Avoiding a Strategy Archipelago

by Ross Peters, Managing Partner

A well-constructed strategic plan, among other things, is cohesive, and as I have written before in a post entitled Strategic Plans and Luxury Cars: They Look so Good on the Lot, schools create some lovely, shiny plans with muscled language and bold vision. The exercise of creating a plan–the detailed and focused process that leads to its unveiling–is powerful and additive in and of itself. However, too often, developing the plan and releasing its final version is more of an end than a beginning. This happens for a number of reasons–here are just a few:

  • Sometimes creating a plan exhausts the community enough that members don’t want to think, much less act, strategically for another five years.
  • Executing a plan takes sustained engagement from the school community (Board, families, friends, faculty, staff, and leadership), not simply from administrative leadership and/or governance.
  • Things change. The variables of context that produced the plan change so constantly that the Plan struggles for traction against the backdrop of a forever shifting landscape.
  • Teachers, in particular, are preservationists–we choose year after year a profession that offers us basically the same rhythm and structure that we experienced as five-year-olds. When the Plan involves significant curricular shifts or adjustments in the use of time in the day, the faculty can become rigid. I do not say this as criticism but rather to point out that the people who both know the most about and are the most immersed in the way things are now demand and deserve a compelling case for change. Making such a compelling case is hard.

Sometimes, the components of a strategic plan become a strategy archipelago where the organization finds itself trying to move so many initiatives forward they cease to feel, look, and most dangerously, be purposefully connected.


There is another reason that Strategic Plans cease to move forward (or at least stall), and that is the cohesiveness they represent in the ideal splinters almost from day one of the plan’s life. Rather than holding together in a unified vision under a single understandable flag, the components become a strategy archipelago where the organization finds itself trying to move so many initiatives forward simultaneously that they cease to feel, look, and most dangerously, be purposefully connected. In essence, the strategic plan becomes just a lot of stuff the organization is doing rather than a vessel for the vision and direction of the school. Each component sadly becomes its own island.

There are numerous reasons that a strategy archipelago develops. Still, the most important result of what happens or, more accurately, doesn’t happen before community work on a strategic plan begins. When I taught English literature, we studied the role of antecedent action: things that occur before a play, short story, or novel begins that affect the actions, events, and relationships in the work. Similarly, the new plan is affected by what precedes it. It has its own antecedent action.

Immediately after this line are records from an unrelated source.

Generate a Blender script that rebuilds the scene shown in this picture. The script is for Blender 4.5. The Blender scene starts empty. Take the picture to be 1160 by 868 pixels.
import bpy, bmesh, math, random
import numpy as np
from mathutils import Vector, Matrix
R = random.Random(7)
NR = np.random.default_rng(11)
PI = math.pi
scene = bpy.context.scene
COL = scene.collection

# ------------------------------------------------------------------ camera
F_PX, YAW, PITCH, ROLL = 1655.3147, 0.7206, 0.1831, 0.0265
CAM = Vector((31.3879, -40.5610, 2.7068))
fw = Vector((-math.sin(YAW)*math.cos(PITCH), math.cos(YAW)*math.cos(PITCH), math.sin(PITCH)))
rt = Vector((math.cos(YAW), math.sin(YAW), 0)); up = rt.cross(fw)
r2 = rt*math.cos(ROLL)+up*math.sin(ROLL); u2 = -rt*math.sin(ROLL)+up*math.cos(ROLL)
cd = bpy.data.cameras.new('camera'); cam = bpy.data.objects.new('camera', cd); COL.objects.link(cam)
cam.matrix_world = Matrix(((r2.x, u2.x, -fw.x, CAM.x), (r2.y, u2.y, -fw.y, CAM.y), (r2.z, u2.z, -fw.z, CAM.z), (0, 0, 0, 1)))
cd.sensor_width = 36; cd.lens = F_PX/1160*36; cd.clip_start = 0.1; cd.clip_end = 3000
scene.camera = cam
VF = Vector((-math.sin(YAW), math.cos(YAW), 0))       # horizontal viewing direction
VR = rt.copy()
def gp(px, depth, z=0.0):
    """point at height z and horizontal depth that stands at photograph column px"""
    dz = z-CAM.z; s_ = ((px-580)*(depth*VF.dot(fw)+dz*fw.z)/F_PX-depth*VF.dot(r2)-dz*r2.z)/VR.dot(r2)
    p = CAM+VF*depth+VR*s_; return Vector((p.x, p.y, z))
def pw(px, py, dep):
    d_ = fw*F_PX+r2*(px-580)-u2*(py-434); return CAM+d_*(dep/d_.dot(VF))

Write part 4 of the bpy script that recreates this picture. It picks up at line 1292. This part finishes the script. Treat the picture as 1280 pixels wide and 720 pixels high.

To know what will be most important in a new strategic plan and to glue the plan together during its execution, a school should:

  • Determine the things in the school that should never change. It should be a shortlist. (Note: this is essential work to create a Progress Culture.)
  • Acknowledge and articulate those things publicly.
  • Determine (at the leadership and Board level) the top-line vision for the plan. It should be concise, clear, and immovable.
  • Understand the need for the plan. By the way, “because our accrediting agency makes us” is not a sufficient reason.

These bullets comprise the requisite antecedent action for the plan. Without vision or purpose, the plan becomes more of a strategy archipelago than the way to move the organization forward without a bold idea.

A strategic plan is not simply something a school is doing–it is something the school is becoming. It is aspiration; it is a case for support; it is clarity above the din of the school’s rhythm; it is both the challenge we choose and the faith that the school will face and rise to meet it. A strategic plan is NOT tactics, and it is NOT a checklist. An organization achieves its plan through tactics. Tactics are a means to an end–they are not the end itself.

(Looking at the photograph at the top, archipelagos don’t look like a bad place to be. They just are not where a school should want their strategy to be.)